Jefferts Schori herself is a model of self-possession. Asked how she felt, she gives a one-word answer: “Awe.” She arrived at the convention 10 days ago as the relatively obscure bishop of Nevada, a tiny diocese of 6,000 members in a huge, sparsely-populated state (as a qualified pilot, she flies between parishes). Yet she leaves ready to take charge in November of a national church teetering on the brink of an historic schism from the rest of the Anglican communion.
The conservatives are desperate to find something against her — other than that she’s a woman, of course. They were jubilant this week when she referred in a convention sermon to “Mother Jesus”, exclaiming that she was preaching heresy.

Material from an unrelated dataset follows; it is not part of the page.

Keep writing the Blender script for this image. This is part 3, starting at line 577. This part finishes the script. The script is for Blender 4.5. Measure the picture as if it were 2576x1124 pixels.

Jefferts Schori looks puzzled: “It was very deliberate and conscious. I was wrestling with the image of blood on the cross, the image of labour. It’s medieval imagery actually, Julian of Norwich. It seemed appropriate to the text and the hard work we are trying to do in this place.”
Her intensity and seriousness may make many quail: “I think it is the Evil One who is at work here, distracting us from our central focus, which ought to be on feeding the hungry, relieving the needs of the poor, healing the sick. This obsession is keeping us from doing that. To focus on issues of sexuality when people are dying is a distraction from our mission.”
Her own record on those issues is that she voted to endorse Robinson and, when asked about blessings services for same-sex couples in Las Vegas, has said she supports the idea of gay partnerships: “I said that a parish wishing to do so would have to get the congregation to agree, to show that it was not an isolated event, divorced from the rest of its activities. The couple would also have to receive counselling, like anyone getting married.
“So far only two congregations have done the work, and I believe there have been two blessings in the past three years.”